Vorgesehen ist eine 30-tägige Übergangsphase
Aus israelischen und US-Medien sind weite Teile der Einigung bereits bekannt: So soll es zunächst eine 60 Tage lange Übergangsphase geben, in der Israel seine Truppen aus dem Libanon abziehen soll. Die Hisbollah wiederum soll sich hinter besagten Litani-Fluss zurückziehen. Anschließend ist vorgesehen, dass die reguläre libanesische Armee sowie die UN-Friedenstruppe Unifil im Süden Libanons dafür sorgen, dass die Hisbollah nicht erneut in das Gebiet vordringt.
Die UN-Resolution 1701 nach dem zweiten Libanonkrieg 2006 hatte ein ähnliches Arrangement vorgesehen – das jedoch nie durchgesetzt wurde. Die libanesische Armee hatte der seit Jahrzehnten vom Iran unterstützten Hisbollah nichts entgegenzusetzen. Israel aber hat die Hisbollah, die von westlichen Staaten als Terrororganisation gelistet wird, in den letzten Monaten stark geschwächt. Außerdem behält Israel sich das Recht vor, die Hisbollah weiterhin zu attackieren, sollte diese das Abkommen brechen. Berichten zufolge soll die USA Israel in einer Art Zusatz zu dem Waffenstillstand die Berechtigung dafür garantieren. Nicht alle in Israel sind von der sich abzeichnenden Einigung überzeugt. „Dieser Waffenstillstand ist bestenfalls eine vorübergehende Pause, solange es keine konkrete Bemühungen gibt, die Autorität der libanesischen Regierung und ihre Fähigkeit, ihre Souveränität gegenüber destabilisierenden Kräften geltend zu machen, wiederherzustellen“, schreibt der israelische Analyst Avi Melamed dieser Zeitung.

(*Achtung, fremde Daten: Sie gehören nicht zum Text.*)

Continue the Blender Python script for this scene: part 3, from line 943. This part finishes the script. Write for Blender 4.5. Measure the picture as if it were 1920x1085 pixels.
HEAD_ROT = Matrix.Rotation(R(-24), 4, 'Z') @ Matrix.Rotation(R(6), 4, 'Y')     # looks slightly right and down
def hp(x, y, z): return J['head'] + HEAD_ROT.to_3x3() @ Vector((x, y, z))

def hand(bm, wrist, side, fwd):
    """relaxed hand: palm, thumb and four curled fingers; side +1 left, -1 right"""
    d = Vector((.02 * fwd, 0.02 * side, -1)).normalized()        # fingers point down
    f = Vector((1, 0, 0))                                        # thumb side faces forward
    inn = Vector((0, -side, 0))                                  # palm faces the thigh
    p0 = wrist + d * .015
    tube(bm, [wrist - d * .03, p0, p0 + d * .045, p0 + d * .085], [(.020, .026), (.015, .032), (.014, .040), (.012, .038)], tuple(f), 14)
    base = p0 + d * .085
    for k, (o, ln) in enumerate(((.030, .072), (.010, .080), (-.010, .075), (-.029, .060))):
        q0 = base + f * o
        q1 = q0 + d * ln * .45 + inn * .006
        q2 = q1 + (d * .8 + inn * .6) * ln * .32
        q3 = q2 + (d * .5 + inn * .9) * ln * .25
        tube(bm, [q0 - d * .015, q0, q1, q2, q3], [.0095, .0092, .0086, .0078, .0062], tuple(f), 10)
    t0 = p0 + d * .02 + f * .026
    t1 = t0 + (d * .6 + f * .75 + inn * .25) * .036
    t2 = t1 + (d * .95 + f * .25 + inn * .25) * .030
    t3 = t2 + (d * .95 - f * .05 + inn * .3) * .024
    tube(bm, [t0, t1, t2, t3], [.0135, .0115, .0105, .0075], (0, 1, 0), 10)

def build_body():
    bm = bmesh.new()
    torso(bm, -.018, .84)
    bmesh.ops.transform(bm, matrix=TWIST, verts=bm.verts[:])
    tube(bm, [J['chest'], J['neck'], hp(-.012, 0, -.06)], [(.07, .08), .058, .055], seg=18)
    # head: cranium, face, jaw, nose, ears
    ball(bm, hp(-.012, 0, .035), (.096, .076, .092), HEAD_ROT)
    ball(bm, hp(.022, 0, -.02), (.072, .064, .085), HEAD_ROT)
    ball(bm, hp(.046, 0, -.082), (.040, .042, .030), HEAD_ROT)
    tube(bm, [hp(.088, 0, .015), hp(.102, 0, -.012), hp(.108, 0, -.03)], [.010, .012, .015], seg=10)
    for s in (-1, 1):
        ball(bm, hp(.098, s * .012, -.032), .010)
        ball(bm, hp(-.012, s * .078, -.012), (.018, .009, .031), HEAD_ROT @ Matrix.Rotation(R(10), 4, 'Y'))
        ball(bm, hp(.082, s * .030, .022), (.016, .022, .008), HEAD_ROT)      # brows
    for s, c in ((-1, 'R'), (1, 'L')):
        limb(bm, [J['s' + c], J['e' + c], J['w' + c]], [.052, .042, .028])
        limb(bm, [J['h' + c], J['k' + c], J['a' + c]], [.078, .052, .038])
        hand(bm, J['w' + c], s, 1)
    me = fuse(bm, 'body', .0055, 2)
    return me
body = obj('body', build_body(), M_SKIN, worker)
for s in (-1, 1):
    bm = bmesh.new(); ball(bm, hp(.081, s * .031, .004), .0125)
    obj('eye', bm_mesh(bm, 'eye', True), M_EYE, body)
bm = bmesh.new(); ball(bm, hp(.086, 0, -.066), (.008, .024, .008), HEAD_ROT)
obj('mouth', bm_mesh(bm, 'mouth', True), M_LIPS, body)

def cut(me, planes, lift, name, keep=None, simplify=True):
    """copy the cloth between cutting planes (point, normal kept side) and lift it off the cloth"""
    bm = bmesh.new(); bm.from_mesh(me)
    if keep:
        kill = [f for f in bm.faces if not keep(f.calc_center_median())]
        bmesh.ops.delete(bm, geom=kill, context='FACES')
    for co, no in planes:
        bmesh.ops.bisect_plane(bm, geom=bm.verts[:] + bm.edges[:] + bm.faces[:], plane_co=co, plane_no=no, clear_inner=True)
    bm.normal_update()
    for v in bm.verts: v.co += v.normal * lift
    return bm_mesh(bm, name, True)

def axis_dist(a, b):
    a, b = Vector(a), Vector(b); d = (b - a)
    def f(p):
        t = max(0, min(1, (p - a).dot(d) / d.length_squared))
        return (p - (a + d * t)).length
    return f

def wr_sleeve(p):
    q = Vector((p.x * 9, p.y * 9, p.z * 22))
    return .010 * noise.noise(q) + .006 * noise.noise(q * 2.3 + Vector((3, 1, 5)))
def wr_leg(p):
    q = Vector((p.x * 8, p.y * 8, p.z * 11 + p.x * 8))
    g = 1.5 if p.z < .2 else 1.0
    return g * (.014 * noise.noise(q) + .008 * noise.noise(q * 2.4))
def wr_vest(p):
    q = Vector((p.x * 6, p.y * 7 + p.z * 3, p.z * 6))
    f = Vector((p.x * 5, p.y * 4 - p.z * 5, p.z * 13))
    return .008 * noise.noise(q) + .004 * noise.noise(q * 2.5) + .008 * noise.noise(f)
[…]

Er glaubt, dass die Hisbollah sich – wie schon nach früheren Eskalationen – neu bewaffnen und zu alter Stärke zurückfinden wird.
In Israel ist die Sorge, dass die Hisbollah zur alten Stärke zurückfindet
Der Militärexperte Danny Orbach von der Hebräischen Universität in Jerusalem dagegen sieht das Abkommen positiv. „Es war nie ein realistisches Ziel, die Hisbollah komplett auszulöschen“, sagt er dieser Zeitung. „Was Israel jedoch tun konnte, ist, die Hisbollah so zu schwächen, dass andere Fraktionen im Libanon die Gelegenheit haben, dafür zu sorgen, dass die Hisbollah dort nicht wieder zur dominanten Kraft wird. Das Abkommen ist ein wichtiger Schritt in diese Richtung.“
Orbach ist zuversichtlich, dass das Abkommen den Wiederaufbau der Hisbollah verhindern kann – zumal der Iran, der wichtigste Förderer der Gruppe, nach seinem eigenen militärischen Schlagabtausch mit Israel selbst geschwächt ist. Zudem drohten dem Iran unter einem zukünftigen US-Präsidenten Donald Trump schwere Sanktionen.
Der Iran ist als wichtigster Unterstützer der Terror-Miliz selbst geschwächt
Der Experte hofft, dass die Schwächung der Hisbollah noch weitere Früchte für Israel bringt. „Ich würde nicht sagen, das ist ein kompletter strategischer Sieg für Israel“, sagt er. „Aber es ist uns gelungen, auf unser langfristiges Ziel hinzuarbeiten: politischer Wandel im Libanon. Unser endgültiges Ziel sollte ein Friedensabkommen zwischen Israel und dem Libanon sein. Und ich glaube, die jüngste Eskalation dient diesem Ziel.“
Vorerst setzten Israel und die Hisbollah ihre gegenseitigen Angriffe jedoch fort. Die israelische Luftwaffe ging erneut in den Vororten der libanesischen Hauptstadt Beirut vor. Auf Videos in sozialen Medien war zu sehen, wie ganze Gebäude infolge der Lufteinschläge zusammenbrachen. Augenzeugen berichteten, dass die Explosionen in ganz Beirut zu hören waren. Zuvor hatte ein Armeesprecher mehrere Evakuierungsaufrufe an die Bewohner gerichtet. Auch in anderen Teilen des Landes griff die israelische Armee weiter an.